I’ve tried to resist being swayed by the ’softer’ side of software science: business practices, management science, process improvement, etc., all of which I feel are challenging to evaluate scientifically.

However, a recent paper,  A Replicated Survey of IT Software Project Failures, suggests that if we want software projects to succeed in IT, than these aspects are perhaps the best place to focus our attention.The paper is a refreshing improvement on the Standish reports.

Of the top five reasons a project was cancelled, three were management-related: Senior management not sufficiently involved (33%), too many requirements and scope changes (33%), and lack of necessary management skills (28%). The other two were project over budget (which presumably has many possible causes), and a lack of necessary technical skills (22%).

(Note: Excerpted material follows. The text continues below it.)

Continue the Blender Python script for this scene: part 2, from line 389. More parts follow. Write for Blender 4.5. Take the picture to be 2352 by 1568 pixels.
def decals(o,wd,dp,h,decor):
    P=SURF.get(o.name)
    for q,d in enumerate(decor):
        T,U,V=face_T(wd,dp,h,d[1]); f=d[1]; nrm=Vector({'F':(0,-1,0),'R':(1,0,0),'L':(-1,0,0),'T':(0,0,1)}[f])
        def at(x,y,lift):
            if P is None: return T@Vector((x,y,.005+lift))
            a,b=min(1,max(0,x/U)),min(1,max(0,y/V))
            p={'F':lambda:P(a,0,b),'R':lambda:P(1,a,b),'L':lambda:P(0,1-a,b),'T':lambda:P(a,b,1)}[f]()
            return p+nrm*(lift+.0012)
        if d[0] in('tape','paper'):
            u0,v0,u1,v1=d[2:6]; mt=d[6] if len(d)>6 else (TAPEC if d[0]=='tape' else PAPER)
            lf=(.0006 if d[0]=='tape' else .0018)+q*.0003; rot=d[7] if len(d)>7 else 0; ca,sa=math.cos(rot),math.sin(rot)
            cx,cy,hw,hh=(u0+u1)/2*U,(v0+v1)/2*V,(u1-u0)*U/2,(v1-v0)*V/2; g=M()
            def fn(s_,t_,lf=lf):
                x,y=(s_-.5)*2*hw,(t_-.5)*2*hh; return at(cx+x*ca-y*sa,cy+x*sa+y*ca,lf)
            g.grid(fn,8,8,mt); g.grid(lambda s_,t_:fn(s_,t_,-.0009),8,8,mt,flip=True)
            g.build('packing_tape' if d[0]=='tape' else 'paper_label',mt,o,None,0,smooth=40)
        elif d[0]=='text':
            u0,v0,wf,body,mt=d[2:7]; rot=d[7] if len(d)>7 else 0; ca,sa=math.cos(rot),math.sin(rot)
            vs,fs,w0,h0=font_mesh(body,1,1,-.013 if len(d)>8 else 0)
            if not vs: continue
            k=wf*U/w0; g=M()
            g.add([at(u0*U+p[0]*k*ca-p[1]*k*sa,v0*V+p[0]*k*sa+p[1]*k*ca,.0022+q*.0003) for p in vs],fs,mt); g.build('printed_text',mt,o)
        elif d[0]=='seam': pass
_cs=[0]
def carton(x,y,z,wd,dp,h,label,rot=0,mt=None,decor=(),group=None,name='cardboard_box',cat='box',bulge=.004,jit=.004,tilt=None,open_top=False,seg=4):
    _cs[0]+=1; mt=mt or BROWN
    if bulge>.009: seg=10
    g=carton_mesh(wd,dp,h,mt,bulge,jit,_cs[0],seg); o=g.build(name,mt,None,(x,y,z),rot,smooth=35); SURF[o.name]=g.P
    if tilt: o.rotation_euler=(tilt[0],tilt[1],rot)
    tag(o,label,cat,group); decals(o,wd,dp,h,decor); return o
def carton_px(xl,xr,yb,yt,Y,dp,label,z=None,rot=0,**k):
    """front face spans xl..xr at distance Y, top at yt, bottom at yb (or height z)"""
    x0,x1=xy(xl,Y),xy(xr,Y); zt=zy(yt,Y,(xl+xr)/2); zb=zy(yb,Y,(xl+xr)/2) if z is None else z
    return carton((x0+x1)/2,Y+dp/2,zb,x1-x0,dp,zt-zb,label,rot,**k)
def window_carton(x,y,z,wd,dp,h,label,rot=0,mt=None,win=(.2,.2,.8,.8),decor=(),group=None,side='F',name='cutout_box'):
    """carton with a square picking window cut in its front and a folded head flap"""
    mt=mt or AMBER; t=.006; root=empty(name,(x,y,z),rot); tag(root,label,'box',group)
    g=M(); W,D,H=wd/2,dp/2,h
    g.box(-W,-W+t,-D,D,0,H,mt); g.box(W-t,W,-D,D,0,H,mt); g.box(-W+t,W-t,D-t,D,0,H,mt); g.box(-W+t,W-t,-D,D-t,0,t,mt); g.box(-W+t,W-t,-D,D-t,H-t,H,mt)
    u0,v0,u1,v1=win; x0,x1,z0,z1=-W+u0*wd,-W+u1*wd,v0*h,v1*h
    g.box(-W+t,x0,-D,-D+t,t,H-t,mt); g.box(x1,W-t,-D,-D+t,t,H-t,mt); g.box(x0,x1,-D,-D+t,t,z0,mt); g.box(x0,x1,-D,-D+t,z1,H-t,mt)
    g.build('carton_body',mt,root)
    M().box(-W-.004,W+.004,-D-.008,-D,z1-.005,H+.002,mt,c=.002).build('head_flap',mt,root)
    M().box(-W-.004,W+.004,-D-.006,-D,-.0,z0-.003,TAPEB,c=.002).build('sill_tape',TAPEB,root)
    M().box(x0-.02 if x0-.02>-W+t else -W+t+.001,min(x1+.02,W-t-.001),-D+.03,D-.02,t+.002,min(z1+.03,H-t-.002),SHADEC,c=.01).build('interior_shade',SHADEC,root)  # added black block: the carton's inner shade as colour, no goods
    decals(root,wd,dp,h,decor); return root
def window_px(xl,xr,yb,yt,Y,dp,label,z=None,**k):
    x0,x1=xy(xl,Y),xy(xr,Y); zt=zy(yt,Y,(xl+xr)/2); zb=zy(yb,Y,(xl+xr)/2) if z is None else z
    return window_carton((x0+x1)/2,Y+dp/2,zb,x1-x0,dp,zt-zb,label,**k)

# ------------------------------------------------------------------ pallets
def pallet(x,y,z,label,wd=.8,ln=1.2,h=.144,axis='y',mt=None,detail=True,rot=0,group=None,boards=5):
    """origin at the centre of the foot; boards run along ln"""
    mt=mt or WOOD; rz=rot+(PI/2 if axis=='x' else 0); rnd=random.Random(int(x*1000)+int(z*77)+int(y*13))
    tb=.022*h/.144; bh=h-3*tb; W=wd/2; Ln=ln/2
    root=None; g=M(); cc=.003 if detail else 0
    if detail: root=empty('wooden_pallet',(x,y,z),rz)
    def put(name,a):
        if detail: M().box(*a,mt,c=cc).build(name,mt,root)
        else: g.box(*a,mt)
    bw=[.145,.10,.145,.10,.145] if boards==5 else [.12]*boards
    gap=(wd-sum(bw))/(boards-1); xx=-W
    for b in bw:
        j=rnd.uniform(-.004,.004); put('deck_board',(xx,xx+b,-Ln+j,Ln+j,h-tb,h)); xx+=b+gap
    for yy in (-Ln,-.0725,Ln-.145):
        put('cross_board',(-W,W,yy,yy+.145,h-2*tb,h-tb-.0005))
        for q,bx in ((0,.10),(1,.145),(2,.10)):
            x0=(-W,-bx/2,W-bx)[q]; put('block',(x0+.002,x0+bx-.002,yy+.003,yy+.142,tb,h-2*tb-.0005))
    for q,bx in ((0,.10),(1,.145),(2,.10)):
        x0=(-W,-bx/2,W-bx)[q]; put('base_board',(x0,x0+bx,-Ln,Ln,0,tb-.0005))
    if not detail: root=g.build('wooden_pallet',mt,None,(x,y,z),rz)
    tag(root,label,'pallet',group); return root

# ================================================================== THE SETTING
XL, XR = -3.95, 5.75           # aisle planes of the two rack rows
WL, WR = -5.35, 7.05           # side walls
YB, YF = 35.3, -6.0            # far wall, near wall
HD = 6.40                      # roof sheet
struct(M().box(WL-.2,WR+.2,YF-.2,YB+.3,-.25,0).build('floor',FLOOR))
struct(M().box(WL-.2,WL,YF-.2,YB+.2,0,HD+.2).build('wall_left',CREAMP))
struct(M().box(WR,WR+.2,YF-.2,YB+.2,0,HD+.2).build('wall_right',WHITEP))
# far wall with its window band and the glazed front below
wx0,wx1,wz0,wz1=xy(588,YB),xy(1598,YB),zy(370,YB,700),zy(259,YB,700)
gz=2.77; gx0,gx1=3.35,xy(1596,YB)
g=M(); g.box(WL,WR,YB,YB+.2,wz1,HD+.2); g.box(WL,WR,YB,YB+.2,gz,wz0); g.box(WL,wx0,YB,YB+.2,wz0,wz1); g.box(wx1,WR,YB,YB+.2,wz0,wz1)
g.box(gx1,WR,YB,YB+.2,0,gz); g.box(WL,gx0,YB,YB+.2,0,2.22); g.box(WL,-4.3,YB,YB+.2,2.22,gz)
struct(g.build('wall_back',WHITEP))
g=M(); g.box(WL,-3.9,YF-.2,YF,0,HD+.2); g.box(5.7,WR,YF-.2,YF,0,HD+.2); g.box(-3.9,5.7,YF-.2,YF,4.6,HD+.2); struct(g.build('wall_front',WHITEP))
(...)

As software engineering researchers, I would argue that a lot of our work is focused on the last reason (technical skills) or less important causes (e.g. technology problems). There is a large research community dedicated to requirements research, but arguably this community is seen as less important (compare, for example, papers in ICSE 2008: of  103 papers, only 6 were requirements related).

These results also suggest what I’ve suspected: the choice of technology (C#, Java, SQLServer, AJAX, etc) is less important than getting a good team together, with properly scoped requirements and a sound leadership vision. As Karl Pilkington would say, the rest is just ‘pfaffing about’.

Thanks to Jorge and Lorin Hochstein for the pointer.